Una analisi originale sulle cause del fondamentalismo islamico tra orgoglio e frustrazione. Sulle tracce di una ipotesi illuminante avanzata sei secoli fa dallo storico arabo Ibn Khaldu.
Da Il Giornale del 23 marzo
Oriana Fallaci, certo. Ma l’autrice de La Rabbia e l’Orgoglio (2001) non fu la sola a denunciare i pericoli dell’espansionismo islamico, delle interpretazioni integraliste del Corano e dell’immigrazione di massa in Europa. È che certi libri trovano difficilmente spazio nel dibattito pubblico. Non se ne parla quanto si dovrebbe. Sarà perché infrangono i tabù dei benpensanti?
Giovanni Sartori ha affrontato i temi ora accennati in Pluralismo, multiculturalismo e estranei (Bur, 2000 e 2002). Secondo Sartori, il pluralismo è fondato sulla tolleranza e valorizza la diversità. C’è però una questione: «Fino a che punto la società pluralistica può accogliere senza disintegrarsi estranei che la rifiutano? E, per converso, come si fa ad integrare l’estraneo, l’immigrato di tutt’altra cultura, religione e etnia?». L’immigrazione, sostiene Sartori, è destinata a crescere. Come risolvere il problema dell’integrazione? Concedere la cittadinanza non è la strada giusta. Per essere cittadini bisogna riconoscere e accettare i pilastri della società in cui si viene accolti. Ma questo è molto difficile qualora l’immigrato appartenga a una cultura «fideistica o teocratica che non separa lo Stato civile dallo Stato religioso e che riassorbe il cittadino nel credente». L’islam non riconosce la separazione tra Stato e Chiesa, tra legge e religione.

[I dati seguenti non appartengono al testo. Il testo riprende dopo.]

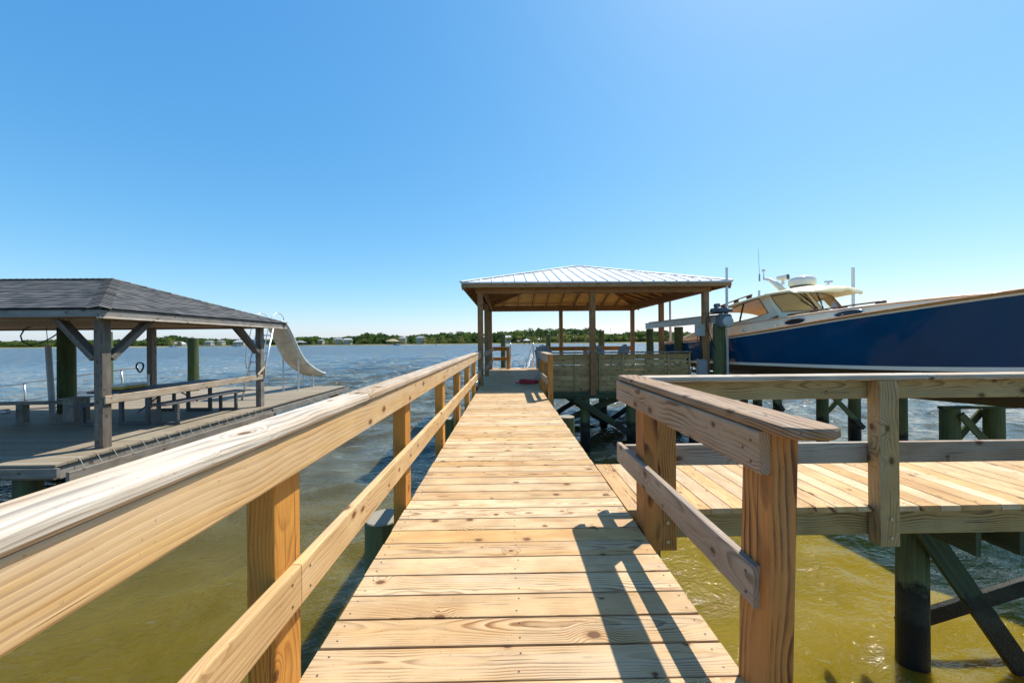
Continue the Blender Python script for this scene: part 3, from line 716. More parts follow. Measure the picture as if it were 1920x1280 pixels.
def adirondack(loc, rz, label, mat='chair'):
    t = thing('adirondack_chair', label, 'chair', (0, 0, 0), 'adirondack chairs in the pavilion')
    mb = MB(); n = 7
    hs_ = [.86, .95, 1.00, 1.03, 1.00, .95, .86]
    for k in range(n):
        x = (k - 3) * .082; wd = .076
        top = Vector((x * 1.12, .30 + (hs_[k]) * .30, .10 + hs_[k])); bot = Vector((x * .8, .30, .22))
        d = (top - bot); 
        mb.board(bot, top - d.normalized() * .02, wd, .018, up=(0, 1, 0), c=.004); 
        mb.cyl(top - d.normalized() * .03 + Vector((0, -.008, 0)), top - d.normalized() * .03 + Vector((0, .010, 0)), .038, .038, 14)
    mb.build('backrest', M[mat], t)
    mb = MB()
    for k in range(6):
        y = -.22 + k * .095; mb.board((-.27, y, .36 - k * .028), (.27, y, .36 - k * .028), .088, .018, c=.003)
    mb.build('seat', M[mat], t)
    for s_ in (-1, 1):
        mb = MB(); mb.board((s_ * .34, -.30, .60), (s_ * .32, .42, .575), .13, .02, c=.006); mb.build('armrest', M[mat], t)
        mb = MB(); mb.board((s_ * .30, -.24, 0), (s_ * .30, -.24, .59), .09, .02, up=(1, 0, 0)); mb.build('leg', M[mat], t)
        mb = MB(); mb.board((s_ * .275, -.28, .33), (s_ * .275, .62, .02), .02, .10, up=(0, 0, 1)); mb.build('leg', M[mat], t)
    t.location = loc; t.rotation_euler = (0, 0, rz); t.scale = (.94, .94, .95)
    return t
adirondack((1.28, 11.1, DECK), R(12), 'blue-grey slatted chair at the left end of the bench, nearest the walkway')
adirondack((2.72, 11.5, DECK), R(180), 'blue-grey slatted chair half hidden by the middle pavilion post')
adirondack((3.50, 11.9, DECK), R(-70), 'blue-grey slatted chair right of the middle pavilion post, seen edge-on')

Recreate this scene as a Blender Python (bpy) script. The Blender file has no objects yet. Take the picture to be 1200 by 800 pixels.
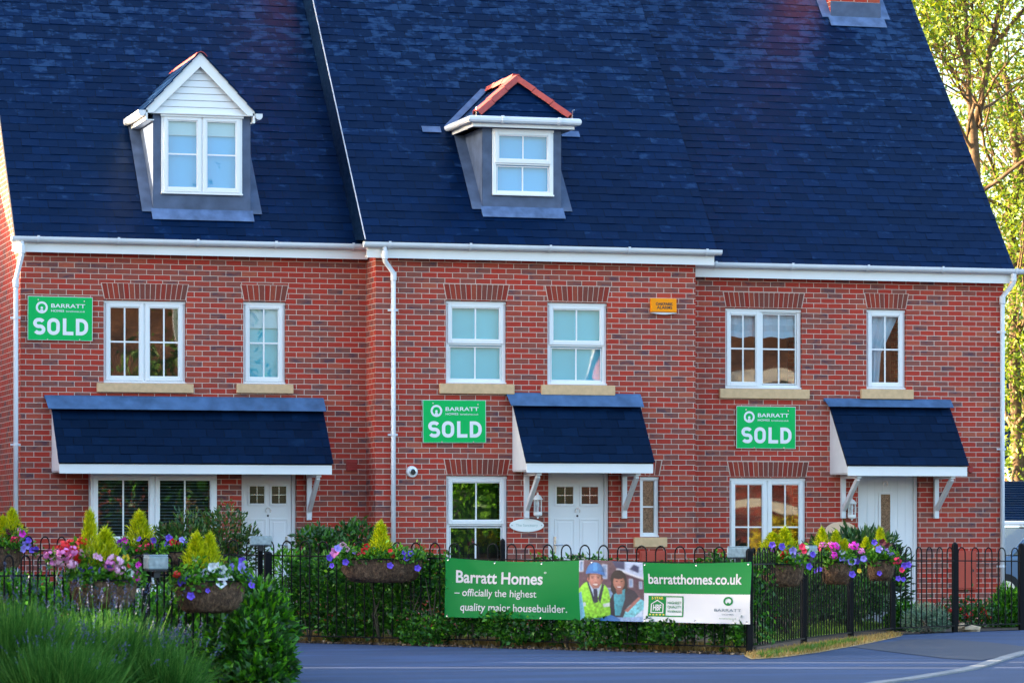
import bpy, math, random
import numpy as np
from mathutils import Vector, Matrix, Quaternion
random.seed(7); RNG = np.random.default_rng(7)
scene = bpy.context.scene
COL = scene.collection
R = math.radians

# ------------------------------------------------------------------ camera model (also used to turn measured points into metres)
YAW = R(16); FPX = 4050.0; HY = 620.0; CX = 600.0
r_ = (math.cos(YAW), -math.sin(YAW)); f_ = (math.sin(YAW), math.cos(YAW))
_D0 = 48.6; _R0 = (440 - 600) / FPX * _D0
CAM = (-(_D0*f_[0] + _R0*r_[0]), -(_D0*f_[1] + _R0*r_[1])); CZ = 1.17
GZ = -0.2
def _ray(px):
    k = (px - CX) / FPX
    return (f_[0] + k*r_[0], f_[1] + k*r_[1])
def P(px, py, Y):
    d = _ray(px); t = (Y - CAM[1]) / d[1]
    return (CAM[0] + t*d[0], CZ - (py - HY)/FPX*t)
def X(px, Y): return P(px, 600, Y)[0]
def Z(px, py, Y): return P(px, py, Y)[1]
def PD(px, py, D):
    d = _ray(px)
    return Vector((CAM[0] + D*d[0], CAM[1] + D*d[1], CZ - (py - HY)/FPX*D))
def G(px, py, z=GZ):
    D = (CZ - z)*FPX/(py - HY); return PD(px, py, D)

# ------------------------------------------------------------------ materials
def lin(c):
    return tuple((v/12.92 if v <= .04045 else ((v + .055)/1.055)**2.4) for v in [x/255 for x in c])
class NT:
    def __init__(s, name):
        s.m = bpy.data.materials.new(name); s.m.use_nodes = True
        s.t = s.m.node_tree; s.n = s.t.nodes; s.b = s.n['Principled BSDF']; s.out = s.n['Material Output']
    def add(s, typ, **kw):
        n = s.n.new(typ)
        for k, v in kw.items(): setattr(n, k, v)
        return n
    def link(s, a, b): s.t.links.new(a, b)
    def ramp(s, fac, stops, interp='LINEAR'):
        n = s.add('ShaderNodeValToRGB'); n.color_ramp.interpolation = interp
        e = n.color_ramp.elements
        while len(e) < len(stops): e.new(.5)
        for el, (p, c) in zip(e, stops):
            el.position = p; el.color = (*c, 1)
        s.link(fac, n.inputs[0]); return n.outputs[0]
    def mix(s, fac, a, b, typ='MIX'):
        n = s.add('ShaderNodeMix', data_type='RGBA', blend_type=typ)
        if isinstance(fac, (int, float)): n.inputs[0].default_value = fac
        else: s.link(fac, n.inputs[0])
        for i, v in ((6, a), (7, b)):
            if isinstance(v, tuple): n.inputs[i].default_value = (*v, 1)
            else: s.link(v, n.inputs[i])
        return n.outputs[2]
    def noise(s, scale, detail=3, vec=None, rough=.5):
        n = s.add('ShaderNodeTexNoise'); n.inputs['Scale'].default_value = scale
        n.inputs['Detail'].default_value = detail; n.inputs['Roughness'].default_value = rough
        if vec is not None: s.link(vec, n.inputs['Vector'])
        return n.outputs['Fac']
    def pos(s): return s.add('ShaderNodeNewGeometry').outputs['Position']
    def isl(s): return s.add('ShaderNodeNewGeometry').outputs['Random Per Island']
    def map(s, vec, scale=(1, 1, 1)):
        n = s.add('ShaderNodeMapping'); n.inputs['Scale'].default_value = scale; s.link(vec, n.inputs[0]); return n.outputs[0]
    def bump(s, h, strength=.3, dist=.01):
        n = s.add('ShaderNodeBump'); n.inputs['Strength'].default_value = strength; n.inputs['Distance'].default_value = dist
        s.link(h, n.inputs['Height']); s.link(n.outputs[0], s.b.inputs['Normal'])
    def set(s, **kw):
        for k, v in kw.items():
            k = k.replace('_', ' ')
            s.b.inputs[k].default_value = (*v, 1) if isinstance(v, tuple) and len(v) == 3 else v
        return s
def flat(name, col, rough=.5, var=.08, scale=9, spec=.5, metal=0):
    t = NT(name).set(Roughness=rough, Metallic=metal); t.b.inputs['Specular IOR Level'].default_value = spec
    f = t.noise(scale, 4, t.pos())
    c = t.ramp(f, [(.25, tuple(v*(1-var) for v in col)), (.75, tuple(min(1, v*(1+var)) for v in col))])
    t.link(c, t.b.inputs['Base Color']); return t.m
M = {}
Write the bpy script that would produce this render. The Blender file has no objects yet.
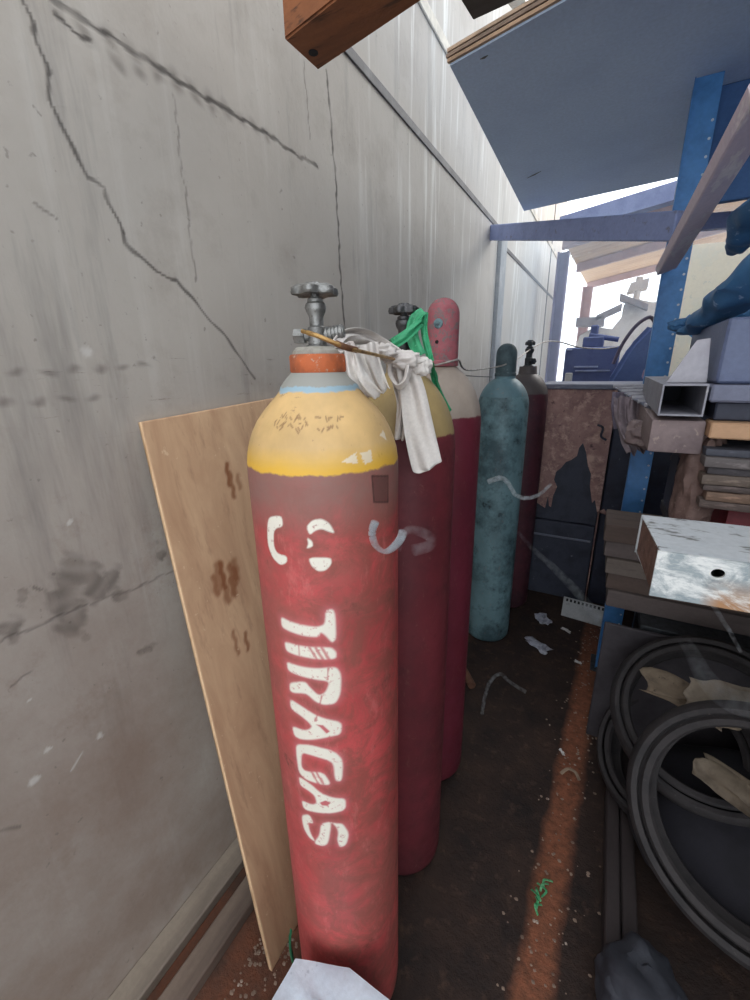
import bpy, bmesh, math, random
import numpy as np
from mathutils import Vector, Matrix
random.seed(7)
SC = bpy.context.scene
COL = SC.collection
PI = math.pi
# ------------------------------------------------------------ camera frame
F = 419.0
H = 1.42
def _n(a):
    l = math.sqrt(sum(x*x for x in a)); return tuple(x/l for x in a)
_D = Vector(_n((23, 1320, F))); _Y = Vector((238, -137, F)); _Y = (_Y - _D*_Y.dot(_D)).normalized(); _X = _D.cross(_Y); _Z = -_D
def ray(u, v):
    p = Vector((u-375, v-500, F)); return Vector((p.dot(_X), p.dot(_Y), p.dot(_Z)))
CAM = Vector((0, 0, H))
def aty(u, v, y): r = ray(u, v); return CAM + r*(y/r.y)
def atx(u, v, x): r = ray(u, v); return CAM + r*(x/r.x)
def atz(u, v, z): r = ray(u, v); return CAM + r*((z-H)/r.z)
cam_d = bpy.data.cameras.new('camera'); cam = bpy.data.objects.new('camera', cam_d); COL.objects.link(cam)
cam_d.sensor_fit = 'VERTICAL'; cam_d.sensor_height = 36.0; cam_d.lens = F/1000*36; cam_d.clip_start = 0.01; cam_d.clip_end = 200
# camera axes in world: columns right, up, back
R_ = Matrix(((_X.x, _X.y*-1, _X.z*-1), (_Y.x, _Y.y*-1, _Y.z*-1), (_Z.x, _Z.y*-1, _Z.z*-1)))
cam.matrix_world = Matrix.Translation(CAM) @ R_.to_4x4()
SC.camera = cam
# ------------------------------------------------------------ helpers
def link(name, me, mat=None, parent=None):
    o = bpy.data.objects.new(name, me); COL.objects.link(o)
    if mat is not None:
        for m in (mat if isinstance(mat, (list, tuple)) else [mat]): me.materials.append(m)
    if parent is not None: o.parent = parent
    return o
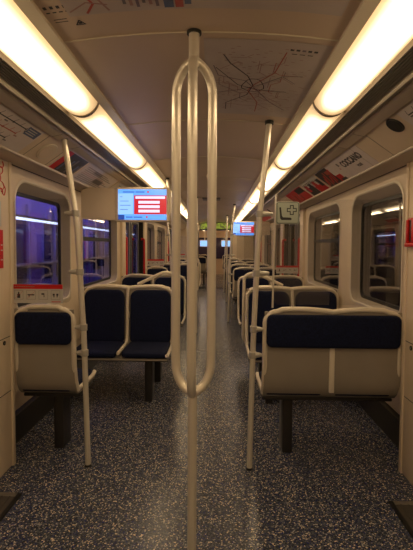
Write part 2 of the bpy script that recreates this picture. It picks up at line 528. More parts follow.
    # thresholds
for k, (a, b) in enumerate(DOORS):
    for s, side in ((-1, 'left'), (1, 'right')):
        t = thing('door_threshold', 'dark metal threshold plate with pale rim in the floor at the %s %s doorway' % (('nearest', 'middle', 'farthest')[k], side), 'threshold', (s * 1.08, (a + b) / 2 - .035, 0))
        L = (b - a) / 2 - .04
        bm = bmesh.new()
        box(bm, *sorted((s * -.075, s * .20)), -L + .02, L - .03, .0, .006); 
        for q in range(6): box(bm, *sorted((s * (-.05 + q * .04), s * (-.042 + q * .04))), -L + .02, L - .03, .006, .009)
        obj('plate', bm, M['threshold'], t, smooth=False)
        bm = bmesh.new(); box(bm, *sorted((s * -.10, s * -.075)), -L, L, .0, .008, .003); obj('edge_strip', bm, M['black'], t)
        bm = bmesh.new(); box(bm, *sorted((s * -.075, s * .20)), L - .03, L, .0, .010, .003); obj('end_strip', bm, M['steel'], t)

# red vertical grab bars at the doors
oi = 0
for k, (a, b) in enumerate(DOORS):
    if k == 0: continue
    for s, side in ((-1, 'left'), (1, 'right')):
        for e, (yy, w_) in enumerate(((a + .03, 'near'), (b - .03, 'far'))):
            t = thing('grab_bar', 'red vertical grab bar at the %s edge of the %s %s doorway' % (w_, ('', 'middle', 'farthest')[k], side), 'grab bar', (s * 1.175, yy, .80))
            bm = bmesh.new(); tube(bm, fillet([(s * .05, 0, 0), (0, 0, 0), (0, 0, .66), (s * .05, 0, .66)], .03), .017); obj('bar', bm, M['red'], t)
            for zz in (0, .66):
                bm = bmesh.new(); box(bm, *sorted((s * .038, s * .05)), -.02, .02, zz - .02, zz + .02, .003)
                obj('mount', bm, M['red'], t)

# ---------------------------------------------------------------- ceiling lights
NL = 0
ORD = ['first', 'second', 'third', 'fourth', 'fifth', 'sixth', 'seventh', 'eighth', 'ninth', 'tenth', 'eleventh', 'twelfth']
def light_segment(s, y0, y1, label):
    t = thing('ceiling_light', label, 'ceiling light', (s * .60, y0, 2.05), 0)
    L = y1 - y0
    # bulging diffuser profile
    A, B = Vector((.533, 2.068)), Vector((.690, 2.022))
    def pro(grow=0.0):
        out = []
        for i in range(13):
            a = i / 12
            p = A.lerp(B, a); bul = math.sin(PI * a) ** .7 * (.046 + grow)
            nx, nz = -(.046) / .1636 * .999, -.157 / .1636
            out.append((s * (p.x + nx * bul * 1.0) - s * .60, p.y + nz * bul - 2.05))
        return out
    bm = bmesh.new()
    p = pro()
    extrude_profile(bm, p + [(p[-1][0], p[-1][1] + .02), (p[0][0], p[0][1] + .02)], 0.012, L - 0.012, closed=True)
    # split lengthwise so that the lamp brightness can fall off at the tube ends
    n = 18
    bm.free(); bm = bmesh.new()
    rows = []
    ys = [.012 + (L - .024) * v for v in (0, .01, .02, .035, .055, .08, .12, .5, .88, .92, .945, .965, .98, .99, 1)]
    for y in ys: rows.append([bm.verts.new((x, y, zz)) for x, zz in p])
    for a, b in zip(rows, rows[1:]):
        for i in range(len(p) - 1): bm.faces.new((a[i], a[i + 1], b[i + 1], b[i]))
    d = obj('diffuser', bm, M['diff'], t)
    at = d.data.attributes.new('lamp', 'FLOAT', 'POINT')
    m_ = len(p)
    for j, y in enumerate(ys):
        ed = min(y, L - y)
        fy = min(1.0, .12 + .88 * (ed / .16) ** 1.1) if ed < .16 else 1.0
        for i in range(m_):
            fx = min(1.0, math.sin(PI * (i + .35) / (m_ - .3)) ** 1.1 * 1.12 + .06)
            at.data[j * m_ + i].value = fx * fy
    for (a, b) in ((0, .012), (L - .012, L)):
        bm = bmesh.new()
        p = pro(.004)
        extrude_profile(bm, p + [(p[-1][0], p[-1][1] + .03), (p[0][0], p[0][1] + .03)], a, b, closed=True)
        obj('end_cap', bm, M['diffring'], t)
    return t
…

C’è il rischio concreto che molti immigrati musulmani non considerino desiderabile l’integrazione. Scrive Sartori: «La banale verità è, allora, che l’integrazione avviene tra integrabili e pertanto che la cittadinanza concessa a immigrati inintegrabili non porta a integrazione ma a disintegrazione».
Torniamo un po’ indietro. Nel 1996, Ida Magli pubblicò un libro-intervista a cura di Giordano Bruno Guerri: Per una rivoluzione italiana (Baldini & Castoldi). L’antropologa toccava il tema del declino europeo e italiano. Centrale era la questione dell’immigrazione e dell’integrazione dei musulmani. Un fattore disgregante per la nostra società già in crisi d’identità. La Magli è chiara: «È indispensabile una legislazione rigida per fare in modo che almeno non ne arrivino troppi. Ripeto: gli islamici sono una popolazione forte, con una religione forte, non possono in alcun modo essere integrati nel nostro contesto (come in nessun altro contesto: vedi l’esempio francese), anche se lo volessero, ma naturalmente non lo vogliono. L’integrazione è impossibile già al livello, che sarebbe indispensabile, delle leggi: perché il Corano è un codice sia civile sia religioso. Questo rende l’islamismo fortissimo e immodificabile, perché un testo sacro non lo si può manipolare secondo i bisogni. Questo significa anche che tutto quello che noi abbiamo così duramente conquistato nel corso della storia, ossia l’affermazione di un’etica scissa dal sacro, è incompatibile con la loro visione del mondo». Fino dal 1990, e quindi prima di Samuel P. Huntington, autore de Lo scontro delle civiltà, Luciano Pellicani aveva capito che la pacificazione del pianeta a opera della democrazia liberale, dopo la caduta del Muro, era già minacciata dal sorgere di nuovi fenomeni, uno in particolare: «Quello più vistoso è senz’altro il fondamentalismo islamico… Esso, infatti, si presenta come una dichiarazione di guerra all’intera civiltà occidentale, di cui rifiuta ogni istituzione e ogni valore, dalla democrazia rappresentativa al mercato, dalla libertà individuale alla laicità dello Stato». Nel corso degli anni, l’attenzione dello studioso non è venuta mai meno e i suoi saggi sono stati raccolti in Jihad: le radici (Rubbettino, 2015). Per capire la natura della sfida occorre capire il Corano al quale si richiamano i militanti della guerra santa: «Non si tratta solo di una guerra difensiva, bensì di una guerra offensiva, di una guerra imperialista, che cesserà solo quando la “religione della Verità” trionferà su tutto il pianeta Terra, poiché il suo fine ultimo è quello di costituire una sola comunità organizzata sotto un’autorità carismatica, unica interprete e custode esclusiva della Sharia». Non tutti avevano sottovalutato la situazione. Molti però hanno preferito non ascoltare.